A week from now, I’ll be landing in Brazil to visit my mother, who is ailing. Going to Brazil has always felt complex and unsettling in the best of times. For many, a ‘return home’ feels like replenishment for the soul. I’m not one of those folks. I have a complex relationship with the ‘motherland’ in more ways than one.

This trip feels like a descent into the Underworld, the very stuff I’ve often talked about. But now I’m the one who stands at the gates, facing the gravitas of Dweller of the Threshold - not one of my clients.

I can smell the whiff of initiation because to see an aging parent with health issues burning faster through their thread of life, as given by the Fates, brings up a jumble of conflicting emotions and thoughts.

So, while there, I won’t be writing. Focus on the path will leave little oxygen for creativity. I’ll return to the digital pen once I return home - here.

Saturn (1636) by Rubens

Into the chrysalis, we go.

One thing I often say to clients is that Saturn delivers. Do the work, and you will be rewarded. Slack off, and you’ll reap what you didn’t sow. Saturn wasn’t only Father Time, but also an agricultural god of the golden age. That’s why a lot of its symbolism reflects planting seeds, tending to the earth (incarnating is a Saturnian principle), and harvesting what was seeded.

In a way, we can see this in our relationships - it’s hard to heal what was sown poorly. The harvest may be uneven, brittle, dry, or bountiful and tender in its juiciness.

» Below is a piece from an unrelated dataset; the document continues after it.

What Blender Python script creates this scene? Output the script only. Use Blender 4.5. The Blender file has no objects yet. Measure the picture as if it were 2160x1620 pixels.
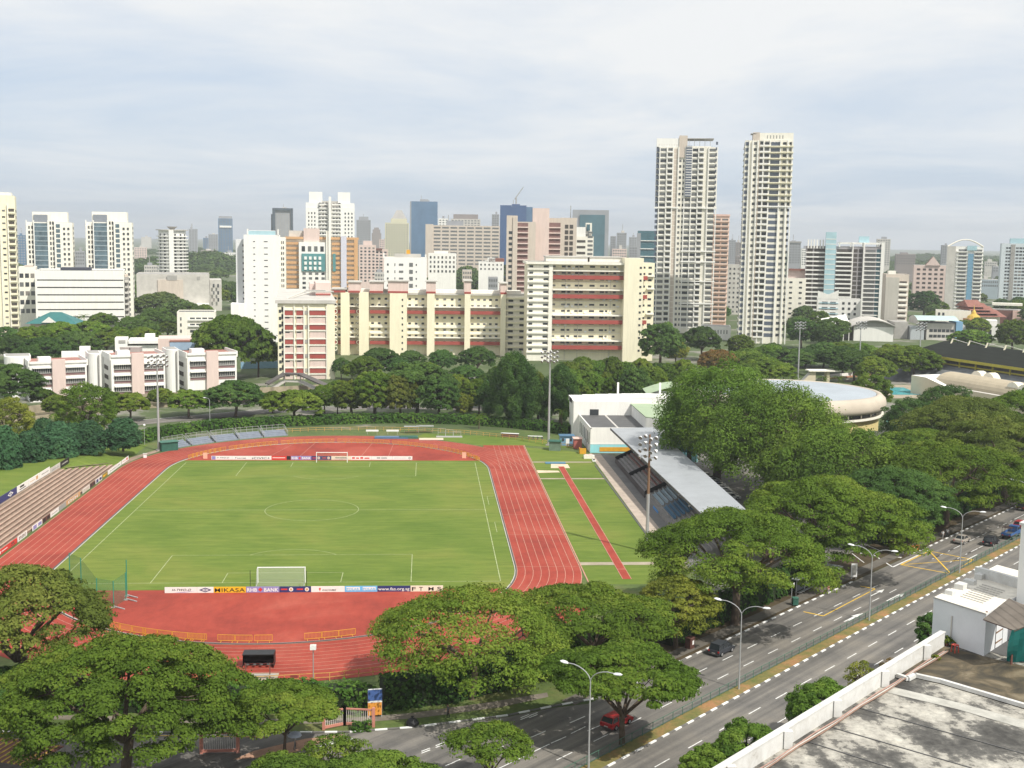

Saturn is also related to ENDINGS. Think of its scythe, the same as the Grim Reaper. Until the discovery of Uranus, Saturn was the last planet seen with the naked eye. The buck stopped with Saturn. Now we have Pluto, and its more psychological death/rebirth analogies. But Saturn still has something to say about endings because it comes to ‘trimming the fat’ of what is unnecessary for the path forward.

When we approach the threshold, Saturn, as its Dweller, has us stop, show our credentials, and move through with only what is essential for the journey ahead. This makes me think about the idea that every transition into a liminal space starts with an ending - a death of sorts. We can’t take forward what will not be part of what we’re becoming. No wonder Saturn is also related to depression since endings speak to the sadness of death in its many permutations.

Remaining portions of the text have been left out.